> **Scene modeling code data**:
━━━━

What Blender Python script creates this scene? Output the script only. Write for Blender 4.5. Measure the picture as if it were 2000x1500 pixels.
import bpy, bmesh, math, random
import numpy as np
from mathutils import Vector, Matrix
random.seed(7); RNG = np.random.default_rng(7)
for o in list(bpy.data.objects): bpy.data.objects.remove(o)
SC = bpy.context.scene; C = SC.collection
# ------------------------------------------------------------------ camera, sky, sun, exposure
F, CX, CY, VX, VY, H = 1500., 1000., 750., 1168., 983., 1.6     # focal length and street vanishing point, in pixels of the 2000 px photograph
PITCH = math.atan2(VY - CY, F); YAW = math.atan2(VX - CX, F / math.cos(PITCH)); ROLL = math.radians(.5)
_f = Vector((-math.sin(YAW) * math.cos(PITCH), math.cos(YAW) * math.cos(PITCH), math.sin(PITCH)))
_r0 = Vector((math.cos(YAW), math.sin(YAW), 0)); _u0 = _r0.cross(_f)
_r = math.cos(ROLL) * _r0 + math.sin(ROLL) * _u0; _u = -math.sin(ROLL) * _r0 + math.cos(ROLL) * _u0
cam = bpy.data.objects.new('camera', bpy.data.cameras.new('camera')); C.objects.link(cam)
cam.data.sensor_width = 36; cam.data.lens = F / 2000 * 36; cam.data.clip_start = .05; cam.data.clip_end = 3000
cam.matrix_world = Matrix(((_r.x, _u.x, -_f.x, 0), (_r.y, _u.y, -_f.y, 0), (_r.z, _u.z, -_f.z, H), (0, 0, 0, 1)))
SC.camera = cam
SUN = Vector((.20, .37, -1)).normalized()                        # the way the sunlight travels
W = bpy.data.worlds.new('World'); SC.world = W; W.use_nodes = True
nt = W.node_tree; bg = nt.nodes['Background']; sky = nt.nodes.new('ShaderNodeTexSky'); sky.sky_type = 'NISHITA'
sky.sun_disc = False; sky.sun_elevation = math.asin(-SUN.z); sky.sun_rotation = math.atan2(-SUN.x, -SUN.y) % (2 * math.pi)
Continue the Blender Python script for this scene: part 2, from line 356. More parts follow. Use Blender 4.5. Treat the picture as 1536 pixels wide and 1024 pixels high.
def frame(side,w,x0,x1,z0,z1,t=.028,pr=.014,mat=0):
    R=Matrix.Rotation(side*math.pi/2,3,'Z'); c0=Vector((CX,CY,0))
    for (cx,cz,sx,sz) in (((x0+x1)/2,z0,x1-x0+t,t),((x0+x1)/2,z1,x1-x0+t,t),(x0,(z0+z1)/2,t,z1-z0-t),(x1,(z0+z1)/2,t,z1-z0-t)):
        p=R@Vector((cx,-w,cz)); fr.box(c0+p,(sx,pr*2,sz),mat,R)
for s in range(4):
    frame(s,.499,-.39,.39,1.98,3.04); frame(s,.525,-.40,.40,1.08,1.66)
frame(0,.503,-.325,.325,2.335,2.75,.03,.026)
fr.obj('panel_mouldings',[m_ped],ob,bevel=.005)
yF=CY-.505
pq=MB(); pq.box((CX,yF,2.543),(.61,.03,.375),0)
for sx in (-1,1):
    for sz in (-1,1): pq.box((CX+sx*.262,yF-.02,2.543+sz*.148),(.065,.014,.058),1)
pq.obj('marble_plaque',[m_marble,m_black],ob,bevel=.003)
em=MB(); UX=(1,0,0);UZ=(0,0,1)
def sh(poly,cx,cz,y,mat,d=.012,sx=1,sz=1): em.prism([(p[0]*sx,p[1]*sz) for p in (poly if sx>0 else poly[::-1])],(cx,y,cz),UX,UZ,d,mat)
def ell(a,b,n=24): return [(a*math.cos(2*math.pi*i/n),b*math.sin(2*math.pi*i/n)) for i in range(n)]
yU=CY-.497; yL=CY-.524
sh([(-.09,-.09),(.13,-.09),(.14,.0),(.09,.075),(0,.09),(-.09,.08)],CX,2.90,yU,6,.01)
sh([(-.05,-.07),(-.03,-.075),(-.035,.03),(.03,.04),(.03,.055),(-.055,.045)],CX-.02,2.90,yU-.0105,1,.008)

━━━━

> **What you are asked to do**: Set down every record above exactly as given.

> **Answer to the exercise**:
What Blender Python script creates this scene? Output the script only. Write for Blender 4.5. Measure the picture as if it were 2000x1500 pixels.
import bpy, bmesh, math, random
import numpy as np
from mathutils import Vector, Matrix
random.seed(7); RNG = np.random.default_rng(7)
for o in list(bpy.data.objects): bpy.data.objects.remove(o)
SC = bpy.context.scene; C = SC.collection
# ------------------------------------------------------------------ camera, sky, sun, exposure
F, CX, CY, VX, VY, H = 1500., 1000., 750., 1168., 983., 1.6     # focal length and street vanishing point, in pixels of the 2000 px photograph
PITCH = math.atan2(VY - CY, F); YAW = math.atan2(VX - CX, F / math.cos(PITCH)); ROLL = math.radians(.5)
_f = Vector((-math.sin(YAW) * math.cos(PITCH), math.cos(YAW) * math.cos(PITCH), math.sin(PITCH)))
_r0 = Vector((math.cos(YAW), math.sin(YAW), 0)); _u0 = _r0.cross(_f)
_r = math.cos(ROLL) * _r0 + math.sin(ROLL) * _u0; _u = -math.sin(ROLL) * _r0 + math.cos(ROLL) * _u0
cam = bpy.data.objects.new('camera', bpy.data.cameras.new('camera')); C.objects.link(cam)
cam.data.sensor_width = 36; cam.data.lens = F / 2000 * 36; cam.data.clip_start = .05; cam.data.clip_end = 3000
cam.matrix_world = Matrix(((_r.x, _u.x, -_f.x, 0), (_r.y, _u.y, -_f.y, 0), (_r.z, _u.z, -_f.z, H), (0, 0, 0, 1)))
SC.camera = cam
SUN = Vector((.20, .37, -1)).normalized()                        # the way the sunlight travels
W = bpy.data.worlds.new('World'); SC.world = W; W.use_nodes = True
nt = W.node_tree; bg = nt.nodes['Background']; sky = nt.nodes.new('ShaderNodeTexSky'); sky.sky_type = 'NISHITA'
sky.sun_disc = False; sky.sun_elevation = math.asin(-SUN.z); sky.sun_rotation = math.atan2(-SUN.x, -SUN.y) % (2 * math.pi)
Continue the Blender Python script for this scene: part 2, from line 356. More parts follow. Use Blender 4.5. Treat the picture as 1536 pixels wide and 1024 pixels high.
def frame(side,w,x0,x1,z0,z1,t=.028,pr=.014,mat=0):
    R=Matrix.Rotation(side*math.pi/2,3,'Z'); c0=Vector((CX,CY,0))
    for (cx,cz,sx,sz) in (((x0+x1)/2,z0,x1-x0+t,t),((x0+x1)/2,z1,x1-x0+t,t),(x0,(z0+z1)/2,t,z1-z0-t),(x1,(z0+z1)/2,t,z1-z0-t)):
        p=R@Vector((cx,-w,cz)); fr.box(c0+p,(sx,pr*2,sz),mat,R)
for s in range(4):
    frame(s,.499,-.39,.39,1.98,3.04); frame(s,.525,-.40,.40,1.08,1.66)
frame(0,.503,-.325,.325,2.335,2.75,.03,.026)
fr.obj('panel_mouldings',[m_ped],ob,bevel=.005)
yF=CY-.505
pq=MB(); pq.box((CX,yF,2.543),(.61,.03,.375),0)
for sx in (-1,1):
    for sz in (-1,1): pq.box((CX+sx*.262,yF-.02,2.543+sz*.148),(.065,.014,.058),1)
pq.obj('marble_plaque',[m_marble,m_black],ob,bevel=.003)
em=MB(); UX=(1,0,0);UZ=(0,0,1)
def sh(poly,cx,cz,y,mat,d=.012,sx=1,sz=1): em.prism([(p[0]*sx,p[1]*sz) for p in (poly if sx>0 else poly[::-1])],(cx,y,cz),UX,UZ,d,mat)
def ell(a,b,n=24): return [(a*math.cos(2*math.pi*i/n),b*math.sin(2*math.pi*i/n)) for i in range(n)]
yU=CY-.497; yL=CY-.524
sh([(-.09,-.09),(.13,-.09),(.14,.0),(.09,.075),(0,.09),(-.09,.08)],CX,2.90,yU,6,.01)
sh([(-.05,-.07),(-.03,-.075),(-.035,.03),(.03,.04),(.03,.055),(-.055,.045)],CX-.02,2.90,yU-.0105,1,.008)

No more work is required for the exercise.